Berkeley proclaims Partition Remembrance Day


The City Council of Berkeley in California has proclaimed June 3 as annual ‘Partition Remembrance Day’, in recognition of one of the world’s largest mass refugee crises that unfolded during India and Pakistan’s independence in 1947. Despite its immense scale and historical significance, Partition as an event has hardly been recognized by official governing bodies globally.

June 3, 1947, is when the Viceroy published his ‘Mountbatten Plan’ that created Pakistan eventually in an immense political reorganization after Britain’s exit from South Asia that August.

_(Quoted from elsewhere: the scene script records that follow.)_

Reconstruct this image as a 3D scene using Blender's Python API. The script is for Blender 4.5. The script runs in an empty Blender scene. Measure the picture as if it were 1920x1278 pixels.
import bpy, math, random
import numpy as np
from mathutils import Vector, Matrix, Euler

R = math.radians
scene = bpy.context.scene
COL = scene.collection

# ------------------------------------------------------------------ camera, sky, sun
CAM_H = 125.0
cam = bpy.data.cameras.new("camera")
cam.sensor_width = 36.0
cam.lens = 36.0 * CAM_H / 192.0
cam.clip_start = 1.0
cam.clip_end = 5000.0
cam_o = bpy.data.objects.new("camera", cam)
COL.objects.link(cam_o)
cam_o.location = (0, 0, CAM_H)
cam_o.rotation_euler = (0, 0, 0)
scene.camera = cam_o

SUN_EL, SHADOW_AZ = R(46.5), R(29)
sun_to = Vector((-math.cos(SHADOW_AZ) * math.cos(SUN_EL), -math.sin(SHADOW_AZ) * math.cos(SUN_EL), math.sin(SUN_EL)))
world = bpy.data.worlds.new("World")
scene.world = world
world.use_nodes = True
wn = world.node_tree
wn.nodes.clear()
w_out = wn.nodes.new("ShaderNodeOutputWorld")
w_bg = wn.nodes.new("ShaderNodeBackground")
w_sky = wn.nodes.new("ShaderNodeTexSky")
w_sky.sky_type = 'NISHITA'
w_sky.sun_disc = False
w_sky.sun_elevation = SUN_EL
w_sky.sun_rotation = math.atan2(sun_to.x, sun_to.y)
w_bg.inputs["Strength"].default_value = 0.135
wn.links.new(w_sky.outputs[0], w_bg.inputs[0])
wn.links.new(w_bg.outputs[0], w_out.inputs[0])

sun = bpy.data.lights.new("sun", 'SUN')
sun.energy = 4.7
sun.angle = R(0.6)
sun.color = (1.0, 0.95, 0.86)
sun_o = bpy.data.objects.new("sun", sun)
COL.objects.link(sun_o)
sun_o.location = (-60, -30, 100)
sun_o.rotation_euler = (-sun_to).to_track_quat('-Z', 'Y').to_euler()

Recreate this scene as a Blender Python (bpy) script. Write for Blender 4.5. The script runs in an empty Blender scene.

Giving recognition to the day was the brainchild of ‘The 1947 Partition Archive’, an organization that documents the community oral histories of partition since 2011 when it came up in Berkeley. In an online meeting late Tuesday, Mayor Jesse Arreguin and council member Kesarwani approved the recommendation for the Berkeley city council to adopt the Partition Remembrance Day proclamation.

Despite being exactly half a world away, Berkeley has century-old ties to India and its independence movement in the early 20th century. Students at the University of California in Berkeley were members of the Ghadar Party formed in 1913, which conspired with the Berlin Committee in Germany to start a mutiny in the British Indian Army, an attempt that failed.

A decade ago from today, the 1947 Partition Archive incubated at UC Berkeley’s Skydeck accelerator began using a unique crowdsourcing protocol to empower citizens anywhere to record the nearly forgotten people’s history of Partition before the generation of witnesses was gone.

With nearly 10,000 oral histories documented on digital video a decade later, from 18 countries and over 700 cities and villages, the archive gave a new life to the public memory of Partition, says Guneeta Singh Bhalla, the 1947 Partition Archive’s founder.